Sample applications of clients to get a feeling of the flexibility of this
architecture:
- The high-level event interface for sound cards can be implemented as
clients. This client (for example for a Gravis Ultrasound) can take care of:
- Driving MIDI port, translating ALSA sequencer events into MIDI byte
stream and interpreting the incoming MIDI bytes and translate these into
ALSA events.
- Drive the on-board synthesizer. The client has to take care about voice
allocation, instrument mapping etc. to make the GUS GF1 synth react to ALSA
sequencer messages.
- The mixer on the sound card can also be presented as a device that can
react on control changes (volume).
- Bank managers, synth editors can be run parallel with sequencers. The
recording source for a sequencer does not need to be a MIDI input port, but
can also be the output of some other client, like for instance a bank
manager. All sys-ex to setup a midi device can so be recorded in the
sequencer.
- A single application does not need to provide all the functionality one
can think of. Why put a GM/XG mixer application within a sequencer
application like Steinberg's Cubase does if one can use an external
application, and let these interact. If one needs a 'meter bridge' that
shows the levels for all the MIDI channels in the system, but the sequencer
doesn't provide such a thing, a second 'meter bridge only' client can be
used! Similar for mixers, bank managers (download samples to Wavetable synth
on reception of program changes!).
- Other applications (apart from drivers) could be support modules for
high-end sequencers, that need fine-grained real-time control or last-minute
database changes.
- Linux based (embedded Linux) MIDI patch-bay: Receive MIDI events from the
input, do some processing, and send it (almost instantly) out.

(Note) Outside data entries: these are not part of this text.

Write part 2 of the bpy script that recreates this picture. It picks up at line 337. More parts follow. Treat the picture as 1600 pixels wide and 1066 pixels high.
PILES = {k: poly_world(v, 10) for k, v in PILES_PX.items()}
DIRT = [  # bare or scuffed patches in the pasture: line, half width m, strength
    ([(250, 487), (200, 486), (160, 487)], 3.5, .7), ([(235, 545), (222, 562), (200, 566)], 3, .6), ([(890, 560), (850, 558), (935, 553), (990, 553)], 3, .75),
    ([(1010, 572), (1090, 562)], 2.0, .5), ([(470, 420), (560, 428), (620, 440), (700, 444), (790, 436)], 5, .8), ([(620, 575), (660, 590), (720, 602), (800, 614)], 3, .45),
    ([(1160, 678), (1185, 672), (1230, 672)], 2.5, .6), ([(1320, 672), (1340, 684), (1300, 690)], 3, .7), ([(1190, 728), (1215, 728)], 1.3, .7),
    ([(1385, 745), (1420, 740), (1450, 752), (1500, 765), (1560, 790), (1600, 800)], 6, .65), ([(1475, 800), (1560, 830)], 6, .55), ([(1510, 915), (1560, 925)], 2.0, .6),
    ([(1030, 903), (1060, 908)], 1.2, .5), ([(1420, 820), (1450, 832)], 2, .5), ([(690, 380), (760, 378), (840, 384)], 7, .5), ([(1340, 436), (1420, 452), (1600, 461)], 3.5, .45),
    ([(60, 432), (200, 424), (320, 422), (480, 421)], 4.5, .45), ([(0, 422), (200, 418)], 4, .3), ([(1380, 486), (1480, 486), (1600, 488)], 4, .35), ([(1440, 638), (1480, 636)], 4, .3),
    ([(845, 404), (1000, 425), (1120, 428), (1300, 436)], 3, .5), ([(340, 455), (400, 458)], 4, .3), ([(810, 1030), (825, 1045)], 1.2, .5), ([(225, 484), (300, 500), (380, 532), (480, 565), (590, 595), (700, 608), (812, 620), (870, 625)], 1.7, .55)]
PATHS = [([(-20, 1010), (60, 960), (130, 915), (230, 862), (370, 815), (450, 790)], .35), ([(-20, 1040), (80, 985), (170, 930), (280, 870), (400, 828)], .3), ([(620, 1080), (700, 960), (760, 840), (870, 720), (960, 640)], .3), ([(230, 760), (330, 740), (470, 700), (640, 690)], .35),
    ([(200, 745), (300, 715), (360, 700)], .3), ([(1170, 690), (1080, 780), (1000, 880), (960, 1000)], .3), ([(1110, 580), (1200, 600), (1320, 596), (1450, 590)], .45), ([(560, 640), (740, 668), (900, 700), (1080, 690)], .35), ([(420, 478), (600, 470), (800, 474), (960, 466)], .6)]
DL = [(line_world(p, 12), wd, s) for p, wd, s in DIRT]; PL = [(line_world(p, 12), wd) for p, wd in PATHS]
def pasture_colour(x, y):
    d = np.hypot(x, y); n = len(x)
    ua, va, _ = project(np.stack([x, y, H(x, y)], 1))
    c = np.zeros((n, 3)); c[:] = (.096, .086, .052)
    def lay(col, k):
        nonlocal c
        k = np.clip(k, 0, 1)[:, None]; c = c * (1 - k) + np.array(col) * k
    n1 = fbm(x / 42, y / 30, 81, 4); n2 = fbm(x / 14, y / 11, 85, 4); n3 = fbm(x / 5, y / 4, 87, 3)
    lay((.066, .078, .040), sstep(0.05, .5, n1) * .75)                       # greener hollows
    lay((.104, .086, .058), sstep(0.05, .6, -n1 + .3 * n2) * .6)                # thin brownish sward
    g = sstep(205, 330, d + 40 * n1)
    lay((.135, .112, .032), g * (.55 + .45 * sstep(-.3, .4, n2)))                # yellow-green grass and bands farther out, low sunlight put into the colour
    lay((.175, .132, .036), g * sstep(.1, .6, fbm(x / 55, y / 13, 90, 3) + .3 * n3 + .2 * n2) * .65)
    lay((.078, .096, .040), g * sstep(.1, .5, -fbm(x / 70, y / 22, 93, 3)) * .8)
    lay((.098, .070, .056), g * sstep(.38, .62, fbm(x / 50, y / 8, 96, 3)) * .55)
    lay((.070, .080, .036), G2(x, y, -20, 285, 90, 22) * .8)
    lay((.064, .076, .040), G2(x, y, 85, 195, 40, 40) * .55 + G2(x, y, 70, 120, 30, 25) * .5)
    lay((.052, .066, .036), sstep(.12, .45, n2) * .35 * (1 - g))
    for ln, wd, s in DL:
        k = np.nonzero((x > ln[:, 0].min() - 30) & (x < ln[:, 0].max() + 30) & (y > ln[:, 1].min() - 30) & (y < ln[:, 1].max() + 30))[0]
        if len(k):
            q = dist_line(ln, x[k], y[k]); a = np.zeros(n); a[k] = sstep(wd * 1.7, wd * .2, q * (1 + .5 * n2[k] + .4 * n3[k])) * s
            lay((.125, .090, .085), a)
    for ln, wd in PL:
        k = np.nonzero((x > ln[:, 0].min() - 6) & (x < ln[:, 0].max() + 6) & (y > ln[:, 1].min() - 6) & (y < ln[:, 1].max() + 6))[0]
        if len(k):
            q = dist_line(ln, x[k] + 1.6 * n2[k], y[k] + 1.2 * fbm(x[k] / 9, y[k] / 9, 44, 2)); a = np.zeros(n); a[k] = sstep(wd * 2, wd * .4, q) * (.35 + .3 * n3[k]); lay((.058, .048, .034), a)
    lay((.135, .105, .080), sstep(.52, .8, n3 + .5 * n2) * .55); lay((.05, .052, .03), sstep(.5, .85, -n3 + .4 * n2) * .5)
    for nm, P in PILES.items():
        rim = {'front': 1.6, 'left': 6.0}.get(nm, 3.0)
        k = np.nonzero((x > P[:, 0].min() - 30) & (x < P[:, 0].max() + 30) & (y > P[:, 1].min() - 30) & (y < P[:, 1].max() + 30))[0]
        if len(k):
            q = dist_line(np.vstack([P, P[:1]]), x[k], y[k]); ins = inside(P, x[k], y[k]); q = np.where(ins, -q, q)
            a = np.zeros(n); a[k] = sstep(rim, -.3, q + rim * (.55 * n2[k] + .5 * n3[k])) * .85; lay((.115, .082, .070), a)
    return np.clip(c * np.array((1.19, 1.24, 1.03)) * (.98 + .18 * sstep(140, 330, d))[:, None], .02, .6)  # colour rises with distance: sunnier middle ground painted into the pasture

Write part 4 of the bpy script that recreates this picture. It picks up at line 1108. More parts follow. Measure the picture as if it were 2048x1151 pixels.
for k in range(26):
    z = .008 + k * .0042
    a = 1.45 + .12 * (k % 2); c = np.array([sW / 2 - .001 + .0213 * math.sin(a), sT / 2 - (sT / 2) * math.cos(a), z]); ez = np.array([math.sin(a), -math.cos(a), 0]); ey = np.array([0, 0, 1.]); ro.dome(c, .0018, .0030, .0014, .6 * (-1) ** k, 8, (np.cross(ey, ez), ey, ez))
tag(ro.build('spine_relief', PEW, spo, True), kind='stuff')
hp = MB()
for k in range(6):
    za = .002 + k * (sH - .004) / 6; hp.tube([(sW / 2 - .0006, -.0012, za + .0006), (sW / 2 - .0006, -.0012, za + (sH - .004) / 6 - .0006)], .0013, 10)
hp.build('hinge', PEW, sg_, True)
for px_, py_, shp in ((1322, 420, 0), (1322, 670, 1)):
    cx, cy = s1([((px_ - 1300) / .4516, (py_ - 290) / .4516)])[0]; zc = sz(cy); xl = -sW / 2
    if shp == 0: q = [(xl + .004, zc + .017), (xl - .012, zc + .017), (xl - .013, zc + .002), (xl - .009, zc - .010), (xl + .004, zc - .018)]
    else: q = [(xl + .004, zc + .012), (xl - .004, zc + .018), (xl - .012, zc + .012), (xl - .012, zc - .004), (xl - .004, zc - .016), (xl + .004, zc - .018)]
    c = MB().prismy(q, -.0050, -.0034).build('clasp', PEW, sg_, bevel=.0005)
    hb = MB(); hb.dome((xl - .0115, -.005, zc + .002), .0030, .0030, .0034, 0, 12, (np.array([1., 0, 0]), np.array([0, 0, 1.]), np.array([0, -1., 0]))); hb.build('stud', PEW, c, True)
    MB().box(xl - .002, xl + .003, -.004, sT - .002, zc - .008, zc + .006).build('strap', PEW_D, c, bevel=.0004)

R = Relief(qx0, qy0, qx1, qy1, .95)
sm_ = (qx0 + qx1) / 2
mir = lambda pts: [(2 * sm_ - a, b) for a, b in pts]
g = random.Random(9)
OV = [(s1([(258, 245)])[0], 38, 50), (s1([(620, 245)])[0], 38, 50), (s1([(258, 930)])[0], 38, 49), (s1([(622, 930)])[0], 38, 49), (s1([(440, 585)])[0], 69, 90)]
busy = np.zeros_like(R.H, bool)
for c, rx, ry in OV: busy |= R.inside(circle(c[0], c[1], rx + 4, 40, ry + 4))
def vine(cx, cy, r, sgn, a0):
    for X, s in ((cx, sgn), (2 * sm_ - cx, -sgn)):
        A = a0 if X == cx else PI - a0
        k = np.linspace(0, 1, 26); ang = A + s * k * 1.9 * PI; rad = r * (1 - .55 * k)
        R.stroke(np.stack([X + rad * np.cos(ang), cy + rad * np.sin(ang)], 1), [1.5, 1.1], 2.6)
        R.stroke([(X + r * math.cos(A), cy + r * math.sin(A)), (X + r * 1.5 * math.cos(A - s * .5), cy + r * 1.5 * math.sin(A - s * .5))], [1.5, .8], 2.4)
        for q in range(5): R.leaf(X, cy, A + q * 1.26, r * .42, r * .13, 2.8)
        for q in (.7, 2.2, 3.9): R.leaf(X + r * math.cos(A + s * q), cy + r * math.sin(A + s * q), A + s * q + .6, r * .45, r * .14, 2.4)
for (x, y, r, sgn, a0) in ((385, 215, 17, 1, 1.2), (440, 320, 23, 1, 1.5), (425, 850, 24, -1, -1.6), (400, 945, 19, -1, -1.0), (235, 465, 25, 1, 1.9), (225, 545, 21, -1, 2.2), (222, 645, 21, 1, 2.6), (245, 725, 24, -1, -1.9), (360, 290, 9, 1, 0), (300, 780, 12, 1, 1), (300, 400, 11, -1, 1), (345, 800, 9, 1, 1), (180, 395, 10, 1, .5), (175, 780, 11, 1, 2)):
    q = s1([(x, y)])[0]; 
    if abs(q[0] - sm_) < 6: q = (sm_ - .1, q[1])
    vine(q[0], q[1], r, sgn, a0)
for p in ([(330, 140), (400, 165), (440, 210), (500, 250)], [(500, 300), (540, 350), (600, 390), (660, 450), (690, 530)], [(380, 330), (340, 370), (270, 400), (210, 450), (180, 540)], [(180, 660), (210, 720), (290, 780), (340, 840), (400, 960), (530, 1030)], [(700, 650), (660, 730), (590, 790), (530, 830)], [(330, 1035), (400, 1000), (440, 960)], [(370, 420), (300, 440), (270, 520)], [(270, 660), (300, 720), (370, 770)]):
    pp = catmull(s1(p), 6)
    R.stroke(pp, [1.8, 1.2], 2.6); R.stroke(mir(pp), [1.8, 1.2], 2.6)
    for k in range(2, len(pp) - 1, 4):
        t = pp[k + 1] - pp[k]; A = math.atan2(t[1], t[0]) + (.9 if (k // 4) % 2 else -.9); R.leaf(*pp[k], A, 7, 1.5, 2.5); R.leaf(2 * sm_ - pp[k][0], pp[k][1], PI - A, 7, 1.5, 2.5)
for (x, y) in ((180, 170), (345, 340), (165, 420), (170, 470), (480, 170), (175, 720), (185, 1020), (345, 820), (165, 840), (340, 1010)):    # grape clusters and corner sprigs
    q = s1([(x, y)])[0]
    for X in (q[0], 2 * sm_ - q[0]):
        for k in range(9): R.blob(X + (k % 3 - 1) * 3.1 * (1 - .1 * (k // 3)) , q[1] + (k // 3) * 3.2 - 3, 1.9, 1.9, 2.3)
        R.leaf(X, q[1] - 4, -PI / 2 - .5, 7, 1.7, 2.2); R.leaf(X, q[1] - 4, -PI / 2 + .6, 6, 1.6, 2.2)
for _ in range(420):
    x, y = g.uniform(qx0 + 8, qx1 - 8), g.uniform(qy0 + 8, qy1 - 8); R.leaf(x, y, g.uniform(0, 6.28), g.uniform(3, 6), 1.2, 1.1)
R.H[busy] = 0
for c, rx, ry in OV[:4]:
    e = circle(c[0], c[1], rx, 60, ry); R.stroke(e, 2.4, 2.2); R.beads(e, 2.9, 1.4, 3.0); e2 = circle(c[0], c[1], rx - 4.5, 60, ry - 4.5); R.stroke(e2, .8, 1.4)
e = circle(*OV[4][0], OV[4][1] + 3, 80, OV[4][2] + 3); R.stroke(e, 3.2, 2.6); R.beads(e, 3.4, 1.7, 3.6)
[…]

- Imagine one would like to have a soft synth. Instead of going though the
trouble of developing one in kernel, the developer can start off with
running user-land timidity, and let the existing MIDI playing applications
send their data to the 'timidity client' instead of the 'GUS MIDI output
port' client. For the player it doesn't make any difference (only send
events to another destination), and voila, we have a soft-synth. Over time,
the developer can improve upon this soft-synth, make it more real-time, and
possibly running it as kernel client.
1.1.4 Architecture
The architecture is build around a priority queue. An internal clock is used
to determine dispatch time for the enqueued events. When an event is to
dispatched it is send through an event router, which sends the event to the
right client(s).
Graphic of the architecture, for only a single queue and 4 clients:
Because the sequencer architecture supports more parallel operating queues
the actual diagram looks slightly more complex. A sequencer with 4 queues
and a few more clients can be found in next diagram:
All events flow through the queue. Because a priority queue is used instead
of a simple FIFO, it's no problem to accept unordered events from multiple
clients.
Clients can either be user-land applications, accessing /dev/seq or
kernel modules that can directly submit events, and are directly
called when a event is dispatched to them (even from interrupt mode).